11 Aralık Cumartesi günü neredeyse son dakikada gerçekleşen anlaşmayla, alınan kararlar iklim değişiklikleri gibi acil sorunu zamana yayan çözümlerle bir bakıma geçiştirme ya da savsaklama izlenimi vermektedir. Bununla birlikte zirvenin ne denli arzu edileni vermese de sanal başarısında çok taraflılığın yeniden güven kazanmasının payı olduğu ileri sürülmektedir.

BM iklim zirvesi Cancun’da 11 Aralık’ta açıklanan sonuç bildirgesinde iklim değişikliklerinin önlenmesinde bir “Yeşil Fon”un gerçekleştirilmesinin de bulunduğu bir dizi önleyici düzenleme yer almaktadır. Sonuç bildirgesi, zirveye katılanların ezici çoğunluğunun onayını almış ve alkışlarla kabul edilmiştir. Sözü edilen “Yeşil Fon”u, gelişmekte olan ülkelerin iklim değişikliklerinin önlenmesi konusunda gerekli uyumu sağlamalarına yardımcı olacaktır. Ev sahibi Meksika tarafından da desteklenen bu önemli karar özellikle tropikal ormanların korunması ve güneş, rüzgâr gibi temiz enerjilerle ilgili teknolojilerin paylaşılmasına da yol açacaktır. Geçici olarak üç yıllığına Dünya Bankası’nın denetiminde yapılacak bu örgütlenme gelişmiş ülkelerin 2020 yılından başlayarak iklim değişiklikleriyle mücadele için sağlayacakları yıllık 100 milyar doların dağıtımı gerçekleştirilecektir.

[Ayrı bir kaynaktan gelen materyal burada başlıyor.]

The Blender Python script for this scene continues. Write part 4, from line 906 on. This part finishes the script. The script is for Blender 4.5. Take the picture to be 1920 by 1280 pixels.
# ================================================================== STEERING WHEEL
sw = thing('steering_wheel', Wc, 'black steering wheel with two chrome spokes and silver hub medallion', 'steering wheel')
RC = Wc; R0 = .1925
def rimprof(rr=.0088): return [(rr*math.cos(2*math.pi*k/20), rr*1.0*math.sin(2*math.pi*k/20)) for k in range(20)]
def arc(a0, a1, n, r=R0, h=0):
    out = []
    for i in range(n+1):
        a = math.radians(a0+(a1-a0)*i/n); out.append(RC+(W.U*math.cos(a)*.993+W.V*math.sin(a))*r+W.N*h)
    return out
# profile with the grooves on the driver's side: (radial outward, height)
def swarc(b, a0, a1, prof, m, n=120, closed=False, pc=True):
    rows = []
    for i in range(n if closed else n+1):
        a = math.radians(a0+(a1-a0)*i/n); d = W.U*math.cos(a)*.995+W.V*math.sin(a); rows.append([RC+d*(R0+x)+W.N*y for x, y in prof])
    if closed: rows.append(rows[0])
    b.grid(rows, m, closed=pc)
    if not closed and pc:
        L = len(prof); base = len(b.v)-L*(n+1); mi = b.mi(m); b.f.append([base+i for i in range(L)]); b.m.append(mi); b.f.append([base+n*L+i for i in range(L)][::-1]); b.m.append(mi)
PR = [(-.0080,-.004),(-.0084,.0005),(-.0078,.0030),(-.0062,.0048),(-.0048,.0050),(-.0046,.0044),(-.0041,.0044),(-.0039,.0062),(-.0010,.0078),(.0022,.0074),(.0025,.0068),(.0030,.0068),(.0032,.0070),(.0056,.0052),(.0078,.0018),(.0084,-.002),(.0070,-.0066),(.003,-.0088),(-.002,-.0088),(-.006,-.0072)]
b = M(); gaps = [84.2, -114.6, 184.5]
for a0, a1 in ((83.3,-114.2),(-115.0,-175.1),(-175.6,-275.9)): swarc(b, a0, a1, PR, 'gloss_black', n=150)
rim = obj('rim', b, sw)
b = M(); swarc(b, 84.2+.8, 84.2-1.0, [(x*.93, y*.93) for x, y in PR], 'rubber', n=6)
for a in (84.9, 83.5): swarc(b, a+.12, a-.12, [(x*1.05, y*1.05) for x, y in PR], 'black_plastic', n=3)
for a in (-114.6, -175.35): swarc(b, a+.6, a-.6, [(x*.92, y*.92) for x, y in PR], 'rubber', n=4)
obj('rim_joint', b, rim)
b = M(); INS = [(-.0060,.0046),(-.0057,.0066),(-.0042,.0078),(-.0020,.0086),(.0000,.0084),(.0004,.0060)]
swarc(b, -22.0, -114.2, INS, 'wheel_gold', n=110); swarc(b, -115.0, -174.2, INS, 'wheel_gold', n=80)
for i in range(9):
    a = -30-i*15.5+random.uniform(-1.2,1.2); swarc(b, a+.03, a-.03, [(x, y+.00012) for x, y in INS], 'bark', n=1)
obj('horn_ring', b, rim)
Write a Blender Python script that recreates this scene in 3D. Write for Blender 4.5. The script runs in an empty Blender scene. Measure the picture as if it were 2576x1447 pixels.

Cancun zirvesine katılan ülkeler ayrıca yaptırımlı ve yasal yükümlülüklere sahip olan tek uluslararası anlaşma olan Kyoto Protokolü’nün 2011’e kadar sürmesinde de anlaşmışlardır. Kyoto’nun 2012 yılında sonlandrılması söz konusudur. Zira çok sayıda ülke protokolün uzatılmasına karşıdır. İstenilen sera etkili gaz salımlarının önde gelen ülkelerinden Birleşik Devletler, Çin ve Hindistan dahil çok sayıda ülkenin de içine alınacağı yeni bir protokolün gerçekleştirilmesi söz konusudur.

Cancun’da zor da olsa sağlanan anlaşmanın ne yazık ki,“Aşil’in topuğu”gibi zayıf noktaları yok değil. Örneğin zengin ülkeler tarafından 2020’de başlayarak yılda 100 milyar dolarla finanse edilmesi pek güvenilir görünmüyor. Dahası, iklim sorunu gibi acil bir sorunda bunu önleyecek önlemlerin alınmasını gerçekleştirecek finansmanın uzun zaman sonra devreye girmesi pek akla yakın görünmemektedir. İklim değişikliklerinin neden olduğu doğal felaketlerin uzun zamana tahammülleri yoktur. Çözümün acil olması esastır. Biraz da bu yüzden, zaman faktörünü çabuklaştırmak için BM’de düzenlenen bir panelde alternatif finansmanlar önerilmiştir. Bunlar arasında ulaşımın vergilendirilmesi, kutsal rekabetin izin verdiği ölçüde, önde gelen seçenekler arasındadır. Cancun anlaşmasının “tarihi” olduğu savlarına gelince. Çevreci örgütler aynı fikirde değillerdir. Onlara göre Cancun “yarı fiyaskodur”. Zira kararlarının yasal altyapısı ve yaptırımı yoktur. Bu ise ülkelerin atmosfere diledikleri kadar sera etkili gaz salımlarına devam edecekleri anlamana gelmektedir. Nitekim günümüzde iklim değişikliklerinin baş sorumlusu sera etkili gaz salımları 48 Gt (1 jigaton 1 milyar tonu ifade etmektedir). Isınmayı 2050 yılına kadar 2 santigratla sınırlamak için 2020’ye kadar sera etkili gaz salımlarını 44 jigatona indirmek gerekmektedir. Oysa Kopenhag zirvesinde benimsenen angajmanlara göre tüm ülkelerin toplam sera etkili gaz salımlarının 49 jigaton olacağı hesaplanmıştır. Durumun vahameti esasen bu noktadadır. Hele “Yeşil Fon”un, o da gerçekleşirse, 2020’de devreye gireceği düşünüldüğünde...

Acil önlemlerin alınması savsaklanır, zamana yayılmaya kalkışılırsa ne olur? Cumhuriyet’in, kanımca değeri gerektiği gibi algılanmayan “Bilim Teknoloji” dergisinin 10 Aralık 2010 tarihli sayısında Sayın Nilgün Özbaşaran Dede’n özgün yazısında, küresel ısınmanın yılda 2 derecenin üzerinde arttığında gezegenin ve üzerinde yaşayanların başlarına gelebilecek felaketleri, bilim adamlarının verilerine dayanarak sergilemektedir. İç karatıcı belki, ama mutlaka okunmasında yarar var.